Ils ne veulent pas le progrès d’une quelconque communauté, mais facilitent leurs propres essors et celui de leurs congénères. Tout le monde n’est pas passé par la phase de haine de soi. Ce n’est pas un passage obligatoire. Ce n’est pas avoir le « syndrome du Nègre au-dessus » que de le dire. Les imbéciles aiment universaliser leurs propres tares quand ils sont confrontés à leur manque d’humilité. Ce ne sont pas des gens comme ça qui peuvent se permettre d’être aujourd’hui des donneurs de leçons.
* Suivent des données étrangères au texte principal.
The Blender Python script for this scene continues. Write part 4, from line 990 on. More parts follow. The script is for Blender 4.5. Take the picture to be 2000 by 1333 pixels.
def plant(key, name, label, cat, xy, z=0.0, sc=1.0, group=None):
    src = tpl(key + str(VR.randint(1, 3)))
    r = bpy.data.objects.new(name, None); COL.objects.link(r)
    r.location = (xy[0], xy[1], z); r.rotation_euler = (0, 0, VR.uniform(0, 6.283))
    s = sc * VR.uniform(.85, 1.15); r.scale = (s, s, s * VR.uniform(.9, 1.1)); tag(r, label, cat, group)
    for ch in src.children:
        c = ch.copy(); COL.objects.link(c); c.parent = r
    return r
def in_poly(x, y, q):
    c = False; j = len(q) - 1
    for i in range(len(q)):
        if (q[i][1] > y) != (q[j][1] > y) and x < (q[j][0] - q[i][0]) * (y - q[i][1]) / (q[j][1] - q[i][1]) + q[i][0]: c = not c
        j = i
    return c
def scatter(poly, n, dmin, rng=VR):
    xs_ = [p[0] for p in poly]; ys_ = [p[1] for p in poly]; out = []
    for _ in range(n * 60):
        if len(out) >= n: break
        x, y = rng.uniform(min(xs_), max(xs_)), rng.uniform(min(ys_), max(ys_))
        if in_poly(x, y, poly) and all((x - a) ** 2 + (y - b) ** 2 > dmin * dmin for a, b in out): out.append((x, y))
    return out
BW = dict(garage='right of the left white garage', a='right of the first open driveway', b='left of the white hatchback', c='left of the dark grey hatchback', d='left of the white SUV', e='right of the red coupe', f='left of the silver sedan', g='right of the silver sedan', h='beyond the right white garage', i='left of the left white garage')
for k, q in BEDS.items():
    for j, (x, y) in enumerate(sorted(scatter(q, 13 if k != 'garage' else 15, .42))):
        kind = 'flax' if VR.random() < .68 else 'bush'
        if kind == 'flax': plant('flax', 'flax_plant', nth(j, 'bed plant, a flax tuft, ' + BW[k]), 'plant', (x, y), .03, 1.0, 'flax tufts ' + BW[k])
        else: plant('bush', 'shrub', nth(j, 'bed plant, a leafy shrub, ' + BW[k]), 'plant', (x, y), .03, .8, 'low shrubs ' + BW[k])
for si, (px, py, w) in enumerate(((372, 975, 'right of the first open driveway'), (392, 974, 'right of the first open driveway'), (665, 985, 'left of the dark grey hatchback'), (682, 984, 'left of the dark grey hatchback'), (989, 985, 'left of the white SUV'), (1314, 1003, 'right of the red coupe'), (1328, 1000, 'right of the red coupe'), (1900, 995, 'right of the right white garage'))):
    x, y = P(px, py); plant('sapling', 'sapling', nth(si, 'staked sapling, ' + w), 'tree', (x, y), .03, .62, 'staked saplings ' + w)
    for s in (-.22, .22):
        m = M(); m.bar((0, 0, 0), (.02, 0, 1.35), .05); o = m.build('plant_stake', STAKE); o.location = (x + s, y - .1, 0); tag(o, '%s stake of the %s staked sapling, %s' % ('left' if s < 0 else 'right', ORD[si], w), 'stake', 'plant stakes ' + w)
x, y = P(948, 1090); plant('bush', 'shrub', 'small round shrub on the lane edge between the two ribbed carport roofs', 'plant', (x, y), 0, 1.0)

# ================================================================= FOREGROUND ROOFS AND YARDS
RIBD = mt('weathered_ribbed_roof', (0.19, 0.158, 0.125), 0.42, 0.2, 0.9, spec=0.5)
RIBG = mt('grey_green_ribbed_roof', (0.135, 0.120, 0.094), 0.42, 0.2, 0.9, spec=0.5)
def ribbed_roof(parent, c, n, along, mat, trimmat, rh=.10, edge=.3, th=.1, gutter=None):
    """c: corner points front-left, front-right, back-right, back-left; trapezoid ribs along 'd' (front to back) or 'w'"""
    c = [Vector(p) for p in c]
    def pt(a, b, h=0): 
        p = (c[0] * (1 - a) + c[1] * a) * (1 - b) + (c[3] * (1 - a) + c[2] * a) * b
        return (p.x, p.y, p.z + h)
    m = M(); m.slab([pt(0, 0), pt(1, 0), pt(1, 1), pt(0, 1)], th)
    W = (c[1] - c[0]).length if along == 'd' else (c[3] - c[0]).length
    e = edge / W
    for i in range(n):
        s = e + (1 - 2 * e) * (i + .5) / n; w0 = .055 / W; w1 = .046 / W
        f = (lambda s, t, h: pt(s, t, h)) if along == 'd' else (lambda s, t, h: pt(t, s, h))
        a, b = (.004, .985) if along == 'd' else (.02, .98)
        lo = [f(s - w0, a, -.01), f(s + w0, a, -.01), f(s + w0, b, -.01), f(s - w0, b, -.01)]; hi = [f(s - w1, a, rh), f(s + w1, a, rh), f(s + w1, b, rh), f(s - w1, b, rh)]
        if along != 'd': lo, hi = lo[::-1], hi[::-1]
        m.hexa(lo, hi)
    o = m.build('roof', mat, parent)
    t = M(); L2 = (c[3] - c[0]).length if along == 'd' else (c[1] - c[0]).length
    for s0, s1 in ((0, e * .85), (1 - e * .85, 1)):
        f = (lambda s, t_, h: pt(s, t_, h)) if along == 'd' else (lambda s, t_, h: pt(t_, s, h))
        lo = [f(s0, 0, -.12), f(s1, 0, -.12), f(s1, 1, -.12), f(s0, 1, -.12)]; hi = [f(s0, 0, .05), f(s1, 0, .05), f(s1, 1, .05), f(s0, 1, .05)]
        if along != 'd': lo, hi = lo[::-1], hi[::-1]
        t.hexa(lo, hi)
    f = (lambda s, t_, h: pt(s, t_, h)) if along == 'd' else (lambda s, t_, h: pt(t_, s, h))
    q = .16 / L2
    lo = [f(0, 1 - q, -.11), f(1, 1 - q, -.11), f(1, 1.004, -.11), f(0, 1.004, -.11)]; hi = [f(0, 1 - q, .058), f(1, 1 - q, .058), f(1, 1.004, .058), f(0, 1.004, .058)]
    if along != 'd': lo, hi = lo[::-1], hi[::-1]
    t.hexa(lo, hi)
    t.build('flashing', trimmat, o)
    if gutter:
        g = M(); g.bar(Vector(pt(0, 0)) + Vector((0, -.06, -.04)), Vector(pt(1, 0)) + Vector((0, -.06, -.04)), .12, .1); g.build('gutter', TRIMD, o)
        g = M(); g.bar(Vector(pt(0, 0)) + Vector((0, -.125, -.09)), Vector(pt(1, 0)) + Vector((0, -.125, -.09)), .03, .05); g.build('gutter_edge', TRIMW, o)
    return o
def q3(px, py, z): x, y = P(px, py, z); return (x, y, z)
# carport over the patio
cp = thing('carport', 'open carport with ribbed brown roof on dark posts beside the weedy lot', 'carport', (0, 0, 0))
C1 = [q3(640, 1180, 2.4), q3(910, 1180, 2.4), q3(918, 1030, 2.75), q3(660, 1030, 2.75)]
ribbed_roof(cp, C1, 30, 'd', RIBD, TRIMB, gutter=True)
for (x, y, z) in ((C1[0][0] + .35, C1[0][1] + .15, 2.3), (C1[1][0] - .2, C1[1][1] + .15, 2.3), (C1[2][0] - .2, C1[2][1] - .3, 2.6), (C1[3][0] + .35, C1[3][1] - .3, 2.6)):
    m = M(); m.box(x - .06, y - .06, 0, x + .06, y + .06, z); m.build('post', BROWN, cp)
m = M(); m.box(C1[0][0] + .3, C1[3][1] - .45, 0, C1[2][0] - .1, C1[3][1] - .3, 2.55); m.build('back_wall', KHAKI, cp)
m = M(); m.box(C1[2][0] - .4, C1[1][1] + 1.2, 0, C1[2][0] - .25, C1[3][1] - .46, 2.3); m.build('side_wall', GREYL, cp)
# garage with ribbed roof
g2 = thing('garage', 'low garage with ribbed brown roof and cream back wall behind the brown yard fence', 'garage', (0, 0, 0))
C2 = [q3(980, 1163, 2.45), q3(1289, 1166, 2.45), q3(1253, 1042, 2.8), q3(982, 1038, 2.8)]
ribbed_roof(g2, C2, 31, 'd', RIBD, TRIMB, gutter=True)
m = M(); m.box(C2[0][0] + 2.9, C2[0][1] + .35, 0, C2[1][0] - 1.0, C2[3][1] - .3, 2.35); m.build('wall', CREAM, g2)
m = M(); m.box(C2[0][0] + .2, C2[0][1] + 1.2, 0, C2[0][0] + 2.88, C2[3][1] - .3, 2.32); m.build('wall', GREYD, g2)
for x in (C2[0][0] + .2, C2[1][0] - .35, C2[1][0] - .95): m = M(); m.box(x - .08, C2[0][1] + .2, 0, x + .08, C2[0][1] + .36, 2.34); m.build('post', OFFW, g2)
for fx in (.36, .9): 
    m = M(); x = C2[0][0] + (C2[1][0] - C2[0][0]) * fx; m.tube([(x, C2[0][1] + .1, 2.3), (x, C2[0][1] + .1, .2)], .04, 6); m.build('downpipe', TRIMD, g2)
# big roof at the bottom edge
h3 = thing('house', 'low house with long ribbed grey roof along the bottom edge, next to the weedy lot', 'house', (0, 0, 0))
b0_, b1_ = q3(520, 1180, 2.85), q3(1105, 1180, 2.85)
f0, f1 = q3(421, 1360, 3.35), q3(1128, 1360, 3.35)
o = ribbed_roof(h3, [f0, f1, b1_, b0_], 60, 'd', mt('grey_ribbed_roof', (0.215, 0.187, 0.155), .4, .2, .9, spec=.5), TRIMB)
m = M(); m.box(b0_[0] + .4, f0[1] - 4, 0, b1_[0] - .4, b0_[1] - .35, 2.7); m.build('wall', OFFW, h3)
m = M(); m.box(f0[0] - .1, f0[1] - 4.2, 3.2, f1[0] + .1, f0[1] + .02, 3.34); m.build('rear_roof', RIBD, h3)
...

Que vous soyez chanteur ou apprenti influenceur, la haine de soi n’est jamais acceptable. L’âge n’est pas un argument, que l’on ait un vagin ou un pénis. Lien d’amitié ou pas, il s’agit d’être constant et de comprendre que pour être pris au sérieux, il faut être droit. Le « blédard » que je suis n’est pas dupe. Des gens comme ça, j’en ai connu dès mon retour en France en 2014. Ces personnes ne peuvent convaincre que leurs pairs qui voient en Beyoncé une « Mama Africa ». Pour nous autres qui réfléchissons, ils resteront des bouffons et rien d’autres.